Stated chemically, the reaction is shown by the following equation:--
C_{6}H_{6} + HNO_{3} = C_{6}H_{5}NO_{2}, + H_{2}O
(Benzene) (Nitric acid) (Nitrobenzene) (Water).
The water which is thus formed in the process, by the freeing of one of
the atoms of hydrogen in the benzene, is absorbed by the sulphuric acid
present, although the latter takes no actual part in the reaction.
From the nitrobenzene thus obtained, the aniline which is now used so
extensively is prepared. The component atoms of a molecule of aniline are
shown in the formula C_{6}H_{5}NH_{2}. It is also known as phenylamine or
amido-benzole, or commercially as aniline oil.
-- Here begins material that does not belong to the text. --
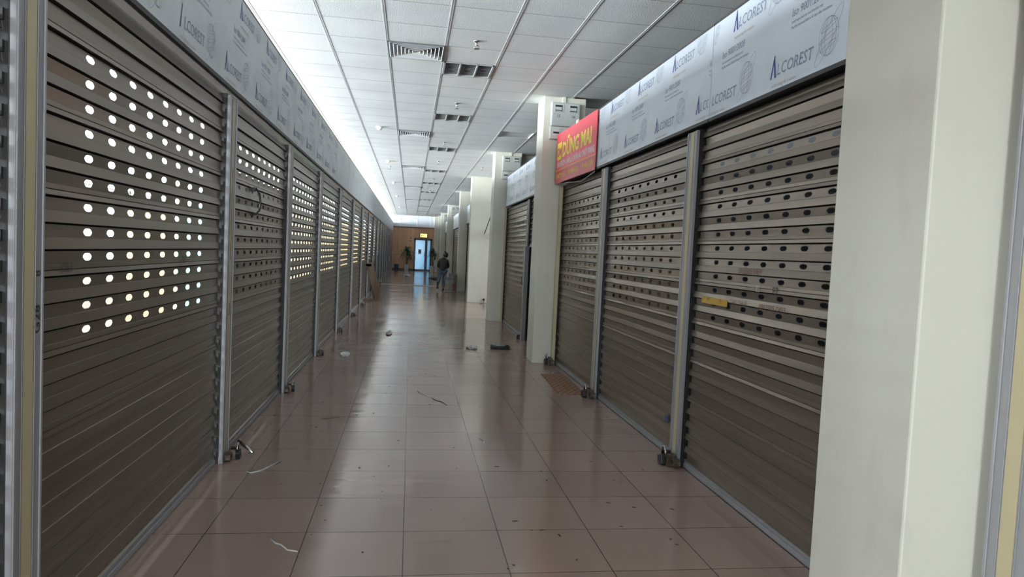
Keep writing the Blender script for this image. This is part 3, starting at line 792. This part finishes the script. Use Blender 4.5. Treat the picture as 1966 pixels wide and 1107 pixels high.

There are various methods
of reducing nitrobenzene for aniline, the object being to replace the
oxygen of the former by an equivalent number of atoms of hydrogen. The
process generally used is that known as Bechamp's, with slight
modifications. Equal volumes of nitrobenzene and acetic acid, together
with a quantity of iron-filings rather in excess of the weight of the
nitrobenzene, are placed in a capacious retort. A brisk effervescence
ensues, and to moderate the increase of temperature which is caused by
the reaction, it is found necessary to cool the retort. Instead of acetic
acid hydrochloric acid has been a good deal used, with, it is said,
certain advantageous results. From 60 to 65 per cent. of aniline on the
quantity of nitrobenzene used, is yielded by Bechamp's process.